Supplied information =>
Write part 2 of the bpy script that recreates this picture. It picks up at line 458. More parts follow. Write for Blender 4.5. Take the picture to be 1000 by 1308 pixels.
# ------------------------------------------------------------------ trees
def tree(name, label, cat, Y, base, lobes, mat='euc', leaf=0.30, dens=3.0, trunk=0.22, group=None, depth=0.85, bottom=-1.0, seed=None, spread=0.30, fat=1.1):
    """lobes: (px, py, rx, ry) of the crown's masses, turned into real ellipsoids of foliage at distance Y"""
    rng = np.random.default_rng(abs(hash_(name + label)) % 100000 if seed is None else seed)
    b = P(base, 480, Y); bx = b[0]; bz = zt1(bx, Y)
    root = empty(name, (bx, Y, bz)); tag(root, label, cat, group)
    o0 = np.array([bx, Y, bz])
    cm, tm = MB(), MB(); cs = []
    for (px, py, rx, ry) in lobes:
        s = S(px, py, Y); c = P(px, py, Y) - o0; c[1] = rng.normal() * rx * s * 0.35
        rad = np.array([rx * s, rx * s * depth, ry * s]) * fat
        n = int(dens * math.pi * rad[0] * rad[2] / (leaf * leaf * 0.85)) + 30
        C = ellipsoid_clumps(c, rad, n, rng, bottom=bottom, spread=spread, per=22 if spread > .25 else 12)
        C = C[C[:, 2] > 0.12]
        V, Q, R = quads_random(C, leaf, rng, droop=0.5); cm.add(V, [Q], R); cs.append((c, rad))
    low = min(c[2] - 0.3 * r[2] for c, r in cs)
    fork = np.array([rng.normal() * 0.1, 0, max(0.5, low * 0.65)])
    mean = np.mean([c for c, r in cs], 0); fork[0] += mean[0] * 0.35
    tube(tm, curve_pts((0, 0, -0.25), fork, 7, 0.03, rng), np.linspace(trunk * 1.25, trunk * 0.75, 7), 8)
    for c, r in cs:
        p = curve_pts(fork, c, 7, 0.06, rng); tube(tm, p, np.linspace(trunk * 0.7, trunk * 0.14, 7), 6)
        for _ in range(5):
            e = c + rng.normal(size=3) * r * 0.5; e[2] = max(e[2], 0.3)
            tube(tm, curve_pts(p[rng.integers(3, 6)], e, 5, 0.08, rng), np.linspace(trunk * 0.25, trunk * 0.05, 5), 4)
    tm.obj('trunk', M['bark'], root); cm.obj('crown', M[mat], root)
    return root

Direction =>
Extract every line above exactly as it stands.

Task solution =>
Write part 2 of the bpy script that recreates this picture. It picks up at line 458. More parts follow. Write for Blender 4.5. Take the picture to be 1000 by 1308 pixels.
# ------------------------------------------------------------------ trees
def tree(name, label, cat, Y, base, lobes, mat='euc', leaf=0.30, dens=3.0, trunk=0.22, group=None, depth=0.85, bottom=-1.0, seed=None, spread=0.30, fat=1.1):
    """lobes: (px, py, rx, ry) of the crown's masses, turned into real ellipsoids of foliage at distance Y"""
    rng = np.random.default_rng(abs(hash_(name + label)) % 100000 if seed is None else seed)
    b = P(base, 480, Y); bx = b[0]; bz = zt1(bx, Y)
    root = empty(name, (bx, Y, bz)); tag(root, label, cat, group)
    o0 = np.array([bx, Y, bz])
    cm, tm = MB(), MB(); cs = []
    for (px, py, rx, ry) in lobes:
        s = S(px, py, Y); c = P(px, py, Y) - o0; c[1] = rng.normal() * rx * s * 0.35
        rad = np.array([rx * s, rx * s * depth, ry * s]) * fat
        n = int(dens * math.pi * rad[0] * rad[2] / (leaf * leaf * 0.85)) + 30
        C = ellipsoid_clumps(c, rad, n, rng, bottom=bottom, spread=spread, per=22 if spread > .25 else 12)
        C = C[C[:, 2] > 0.12]
        V, Q, R = quads_random(C, leaf, rng, droop=0.5); cm.add(V, [Q], R); cs.append((c, rad))
    low = min(c[2] - 0.3 * r[2] for c, r in cs)
    fork = np.array([rng.normal() * 0.1, 0, max(0.5, low * 0.65)])
    mean = np.mean([c for c, r in cs], 0); fork[0] += mean[0] * 0.35
    tube(tm, curve_pts((0, 0, -0.25), fork, 7, 0.03, rng), np.linspace(trunk * 1.25, trunk * 0.75, 7), 8)
    for c, r in cs:
        p = curve_pts(fork, c, 7, 0.06, rng); tube(tm, p, np.linspace(trunk * 0.7, trunk * 0.14, 7), 6)
        for _ in range(5):
            e = c + rng.normal(size=3) * r * 0.5; e[2] = max(e[2], 0.3)
            tube(tm, curve_pts(p[rng.integers(3, 6)], e, 5, 0.08, rng), np.linspace(trunk * 0.25, trunk * 0.05, 5), 4)
    tm.obj('trunk', M['bark'], root); cm.obj('crown', M[mat], root)
    return root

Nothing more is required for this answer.